JPMorgan Chase & Co. now has a felony record that could put its asset management unit in handcuffs.
Pleading guilty to currency-fixing hasn’t put an end to J.P. Morgan’s problems, Bloomberg reports. The Goliath bank’s asset management arm is getting squeezed as J.P. Morgan argues that it should continue managing retirement savings and the SEC turns its magnifying glass on the wealth management arm. J.P. Morgan will need Department of Labor (DoL) permission to continue managing private pension money. The firm, which had $319 billion in U.S. pension funds under management at the end of 2014, applied for its DoL exemption soon after entering its guilty plea. The bank needs that exemption before sentencing in order to continue business as usual. Writes Bloomberg:
“When a bank has enforcement action after enforcement action, it becomes hard to argue that it won’t happen again,” says Urska Velikonja, an assistant law professor at Emory University whose research focuses on securities law.

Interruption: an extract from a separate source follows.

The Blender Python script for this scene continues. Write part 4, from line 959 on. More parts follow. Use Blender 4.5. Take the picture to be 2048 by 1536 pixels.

The SEC is examining allegations that J.P. Morgan employees in the wealth management unit have been putting client money into the bank’s funds and products regardless of whether it was the best choice for the clients.
Other banks and asset management firms have gotten slammed by the SEC recently. In 2014, Bank of America was banned from issuing certain securities without SEC permission. Credit Suisse Group’s $2 billion pension arm is operating under a one-year waiver. It is unlikely that the banks will be denied waivers to continue their business, but they will likely require more bending backwards to get there.
“I’d be surprised if the SEC didn’t come out with more than the usual compliance programs and independent monitors,” said Velikonja. “I’d be very curious to see if instead, it is something new and more invasive than in the past.”